Amiri Baraka, activist, poet and playwright dead at 79
Long-time activist, poet and playwright Amiri Baraka has died. A spokesperson confirmed Baraka’s passing on Thursday after a long battle with various health related issues.
He was born Everett LeRoi Jones on Oct. 7, 1934, in Newark, N.J. A gifted student, he graduated from high school two years early and went to college at New York University and Howard University. After serving in the Air Force for more than two years, Baraka — then Jones — was dishonorably discharged for reading communist texts.
He then moved to New York, attending graduate school at Columbia University and becoming involved in the Beat scene. In 1958, he founded the avant-garde poetry magazine Yugen, which he co-edited with Hettie Cohen — the two were married from 1960 to 1965.
Read more at Los Angeles Times
After Malcolm X’s assasination in 1965, Jones changed his name to Imamu Amiri Baraka.

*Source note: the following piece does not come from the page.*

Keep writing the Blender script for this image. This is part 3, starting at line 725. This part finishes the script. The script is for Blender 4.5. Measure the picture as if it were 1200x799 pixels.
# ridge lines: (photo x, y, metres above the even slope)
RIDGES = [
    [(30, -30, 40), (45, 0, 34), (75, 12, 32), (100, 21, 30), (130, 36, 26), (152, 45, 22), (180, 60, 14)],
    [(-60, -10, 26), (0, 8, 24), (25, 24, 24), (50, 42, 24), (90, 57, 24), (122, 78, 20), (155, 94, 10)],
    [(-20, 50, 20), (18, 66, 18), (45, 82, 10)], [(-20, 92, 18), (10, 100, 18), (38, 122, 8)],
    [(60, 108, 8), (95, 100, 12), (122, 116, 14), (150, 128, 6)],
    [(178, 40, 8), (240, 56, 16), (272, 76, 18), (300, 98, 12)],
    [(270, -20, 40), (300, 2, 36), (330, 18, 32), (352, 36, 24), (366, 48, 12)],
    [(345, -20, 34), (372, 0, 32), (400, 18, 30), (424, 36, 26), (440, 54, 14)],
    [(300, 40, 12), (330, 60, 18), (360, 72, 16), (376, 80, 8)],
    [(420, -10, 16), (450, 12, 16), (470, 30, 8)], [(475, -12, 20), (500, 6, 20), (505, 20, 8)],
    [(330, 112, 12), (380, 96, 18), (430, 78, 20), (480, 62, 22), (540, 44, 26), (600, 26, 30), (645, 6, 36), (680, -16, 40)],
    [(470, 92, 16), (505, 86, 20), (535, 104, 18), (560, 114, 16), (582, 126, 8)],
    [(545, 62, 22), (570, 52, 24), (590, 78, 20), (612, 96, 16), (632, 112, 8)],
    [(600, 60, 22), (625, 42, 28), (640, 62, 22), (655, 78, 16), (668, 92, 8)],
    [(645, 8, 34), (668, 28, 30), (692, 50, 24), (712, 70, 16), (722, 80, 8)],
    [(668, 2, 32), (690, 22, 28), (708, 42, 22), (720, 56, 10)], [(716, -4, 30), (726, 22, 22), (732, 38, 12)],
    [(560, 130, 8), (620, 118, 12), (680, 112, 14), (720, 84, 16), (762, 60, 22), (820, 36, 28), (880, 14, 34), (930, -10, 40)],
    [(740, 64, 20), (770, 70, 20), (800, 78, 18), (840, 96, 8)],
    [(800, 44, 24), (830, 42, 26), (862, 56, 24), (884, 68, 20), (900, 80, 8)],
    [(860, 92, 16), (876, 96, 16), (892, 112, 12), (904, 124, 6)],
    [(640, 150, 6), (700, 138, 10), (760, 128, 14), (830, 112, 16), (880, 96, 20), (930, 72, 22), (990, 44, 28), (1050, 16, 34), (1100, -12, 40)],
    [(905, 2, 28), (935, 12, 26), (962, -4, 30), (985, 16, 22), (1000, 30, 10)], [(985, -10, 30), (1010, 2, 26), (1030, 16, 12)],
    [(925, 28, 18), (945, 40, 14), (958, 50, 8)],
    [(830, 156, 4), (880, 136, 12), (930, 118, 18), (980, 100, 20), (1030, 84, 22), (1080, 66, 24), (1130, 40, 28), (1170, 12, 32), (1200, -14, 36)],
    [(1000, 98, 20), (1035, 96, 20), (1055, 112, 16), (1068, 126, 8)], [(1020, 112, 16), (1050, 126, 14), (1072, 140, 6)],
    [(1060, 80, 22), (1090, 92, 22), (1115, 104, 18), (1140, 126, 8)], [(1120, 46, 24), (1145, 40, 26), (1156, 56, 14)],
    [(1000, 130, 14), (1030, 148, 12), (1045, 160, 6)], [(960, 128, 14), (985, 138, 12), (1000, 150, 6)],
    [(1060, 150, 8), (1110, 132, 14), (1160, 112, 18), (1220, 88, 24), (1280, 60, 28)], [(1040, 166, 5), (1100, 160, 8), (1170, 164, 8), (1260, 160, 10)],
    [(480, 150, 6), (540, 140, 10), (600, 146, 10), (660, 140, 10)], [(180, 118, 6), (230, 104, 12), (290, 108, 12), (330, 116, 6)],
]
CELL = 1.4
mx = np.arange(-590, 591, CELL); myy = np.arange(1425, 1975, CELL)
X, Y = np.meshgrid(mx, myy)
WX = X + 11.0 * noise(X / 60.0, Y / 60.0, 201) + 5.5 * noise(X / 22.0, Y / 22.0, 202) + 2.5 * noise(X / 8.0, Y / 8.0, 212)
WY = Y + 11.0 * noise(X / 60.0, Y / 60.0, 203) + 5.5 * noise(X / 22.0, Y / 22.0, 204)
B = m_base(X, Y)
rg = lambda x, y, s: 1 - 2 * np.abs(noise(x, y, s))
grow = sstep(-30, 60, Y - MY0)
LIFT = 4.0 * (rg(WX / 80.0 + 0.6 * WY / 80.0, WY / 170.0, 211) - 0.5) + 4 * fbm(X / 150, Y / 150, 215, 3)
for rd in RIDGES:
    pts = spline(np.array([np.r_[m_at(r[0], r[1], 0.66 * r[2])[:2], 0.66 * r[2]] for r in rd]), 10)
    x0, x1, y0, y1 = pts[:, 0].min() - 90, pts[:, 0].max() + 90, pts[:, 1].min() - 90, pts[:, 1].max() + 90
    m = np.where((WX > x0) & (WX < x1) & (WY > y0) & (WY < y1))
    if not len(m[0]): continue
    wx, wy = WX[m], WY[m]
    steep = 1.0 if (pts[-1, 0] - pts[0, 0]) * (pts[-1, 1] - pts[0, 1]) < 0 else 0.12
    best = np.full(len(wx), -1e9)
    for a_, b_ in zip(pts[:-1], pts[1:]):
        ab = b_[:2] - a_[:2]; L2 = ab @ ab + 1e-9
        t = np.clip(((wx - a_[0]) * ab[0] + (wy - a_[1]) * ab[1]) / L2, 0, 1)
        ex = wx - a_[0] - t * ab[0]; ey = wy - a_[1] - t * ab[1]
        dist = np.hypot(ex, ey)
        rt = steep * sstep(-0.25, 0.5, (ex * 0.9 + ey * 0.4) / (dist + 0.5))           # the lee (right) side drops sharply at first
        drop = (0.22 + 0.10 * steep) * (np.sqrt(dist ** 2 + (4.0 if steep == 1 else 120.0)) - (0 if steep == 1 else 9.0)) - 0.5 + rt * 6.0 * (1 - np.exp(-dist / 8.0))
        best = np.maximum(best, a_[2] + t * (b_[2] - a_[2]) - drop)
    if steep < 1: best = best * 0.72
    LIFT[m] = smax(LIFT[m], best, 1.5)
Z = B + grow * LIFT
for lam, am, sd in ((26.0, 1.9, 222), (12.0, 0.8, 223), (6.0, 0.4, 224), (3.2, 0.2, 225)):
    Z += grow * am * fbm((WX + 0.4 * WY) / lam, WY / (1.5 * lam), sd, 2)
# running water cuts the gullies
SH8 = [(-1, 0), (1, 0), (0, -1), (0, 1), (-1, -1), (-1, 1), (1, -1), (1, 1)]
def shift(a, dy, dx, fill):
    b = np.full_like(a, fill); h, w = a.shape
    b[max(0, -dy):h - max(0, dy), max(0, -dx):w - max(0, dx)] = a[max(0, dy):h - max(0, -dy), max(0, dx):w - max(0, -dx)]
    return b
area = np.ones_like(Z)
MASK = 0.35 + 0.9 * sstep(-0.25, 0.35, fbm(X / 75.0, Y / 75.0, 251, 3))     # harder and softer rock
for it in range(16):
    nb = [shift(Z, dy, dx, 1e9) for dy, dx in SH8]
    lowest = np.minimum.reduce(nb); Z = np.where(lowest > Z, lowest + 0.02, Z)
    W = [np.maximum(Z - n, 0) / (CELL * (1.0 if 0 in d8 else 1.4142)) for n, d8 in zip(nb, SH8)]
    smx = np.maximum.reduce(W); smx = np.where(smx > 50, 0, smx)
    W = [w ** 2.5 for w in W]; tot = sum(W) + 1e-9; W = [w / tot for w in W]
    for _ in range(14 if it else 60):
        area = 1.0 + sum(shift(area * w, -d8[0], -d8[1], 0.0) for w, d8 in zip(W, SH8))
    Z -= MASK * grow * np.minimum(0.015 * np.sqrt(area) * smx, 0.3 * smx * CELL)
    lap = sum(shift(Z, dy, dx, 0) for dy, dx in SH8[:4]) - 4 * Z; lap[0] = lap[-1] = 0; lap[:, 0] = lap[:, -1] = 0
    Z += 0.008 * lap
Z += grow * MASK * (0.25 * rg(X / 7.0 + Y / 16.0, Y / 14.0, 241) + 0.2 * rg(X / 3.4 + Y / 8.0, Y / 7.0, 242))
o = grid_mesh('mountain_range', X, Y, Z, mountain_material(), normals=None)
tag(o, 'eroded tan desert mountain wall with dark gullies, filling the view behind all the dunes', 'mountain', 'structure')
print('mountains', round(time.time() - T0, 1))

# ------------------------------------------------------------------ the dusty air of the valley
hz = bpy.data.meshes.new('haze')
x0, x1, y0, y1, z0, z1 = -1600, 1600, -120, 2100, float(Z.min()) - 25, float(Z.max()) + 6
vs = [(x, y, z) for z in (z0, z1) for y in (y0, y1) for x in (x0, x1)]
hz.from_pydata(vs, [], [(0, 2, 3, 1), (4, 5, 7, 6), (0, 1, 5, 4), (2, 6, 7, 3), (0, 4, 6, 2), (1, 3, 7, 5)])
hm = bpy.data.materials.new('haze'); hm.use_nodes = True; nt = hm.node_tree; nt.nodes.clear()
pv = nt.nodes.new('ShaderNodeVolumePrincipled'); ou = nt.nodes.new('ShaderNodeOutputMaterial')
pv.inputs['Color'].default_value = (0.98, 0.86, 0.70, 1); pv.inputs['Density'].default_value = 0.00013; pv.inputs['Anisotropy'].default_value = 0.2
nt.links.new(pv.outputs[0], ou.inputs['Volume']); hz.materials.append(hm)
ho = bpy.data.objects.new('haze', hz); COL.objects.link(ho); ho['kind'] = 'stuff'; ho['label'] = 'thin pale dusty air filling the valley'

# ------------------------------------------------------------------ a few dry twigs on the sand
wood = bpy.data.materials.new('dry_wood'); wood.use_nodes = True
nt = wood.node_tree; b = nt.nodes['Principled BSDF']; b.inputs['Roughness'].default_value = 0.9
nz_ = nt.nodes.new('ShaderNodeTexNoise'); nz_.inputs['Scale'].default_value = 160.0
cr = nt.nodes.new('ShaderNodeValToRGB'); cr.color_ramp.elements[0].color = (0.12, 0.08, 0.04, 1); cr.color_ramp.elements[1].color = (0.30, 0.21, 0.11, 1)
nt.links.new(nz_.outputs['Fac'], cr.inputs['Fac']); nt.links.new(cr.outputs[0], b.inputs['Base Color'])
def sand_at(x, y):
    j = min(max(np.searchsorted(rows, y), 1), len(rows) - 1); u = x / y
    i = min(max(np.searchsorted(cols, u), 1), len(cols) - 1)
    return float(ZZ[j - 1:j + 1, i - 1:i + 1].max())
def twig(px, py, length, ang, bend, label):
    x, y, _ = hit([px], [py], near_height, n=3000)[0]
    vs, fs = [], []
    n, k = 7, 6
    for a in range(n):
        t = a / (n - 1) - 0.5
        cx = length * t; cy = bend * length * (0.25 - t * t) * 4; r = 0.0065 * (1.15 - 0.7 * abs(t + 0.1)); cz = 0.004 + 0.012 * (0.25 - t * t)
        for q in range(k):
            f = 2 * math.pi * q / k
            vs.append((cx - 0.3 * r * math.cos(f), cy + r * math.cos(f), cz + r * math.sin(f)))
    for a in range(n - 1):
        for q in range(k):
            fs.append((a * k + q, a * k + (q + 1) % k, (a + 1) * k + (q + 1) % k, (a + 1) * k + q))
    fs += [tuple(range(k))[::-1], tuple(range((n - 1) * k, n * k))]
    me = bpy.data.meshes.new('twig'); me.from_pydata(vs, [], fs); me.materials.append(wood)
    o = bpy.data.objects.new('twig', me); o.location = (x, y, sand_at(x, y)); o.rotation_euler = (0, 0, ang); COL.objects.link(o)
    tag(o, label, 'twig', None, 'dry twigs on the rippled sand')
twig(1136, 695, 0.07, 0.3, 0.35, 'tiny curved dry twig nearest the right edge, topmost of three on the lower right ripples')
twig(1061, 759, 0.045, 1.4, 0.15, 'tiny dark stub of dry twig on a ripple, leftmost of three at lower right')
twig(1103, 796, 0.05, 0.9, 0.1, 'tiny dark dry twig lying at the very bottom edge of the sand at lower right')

He moved to Harlem and led the Black Arts Movement, one similar to that of the Black Panthers.
Baraka has received numerous awards, including fellowships from the Guggenheim Foundation and the National Endowment for the Arts, a PEN/Faulkner Award, a Rockefeller Foundation Award for Drama, and the Langston Hughes Award from City Colleges of New York.
Rest in Peace Mr. Baraka. You will be sorely missed.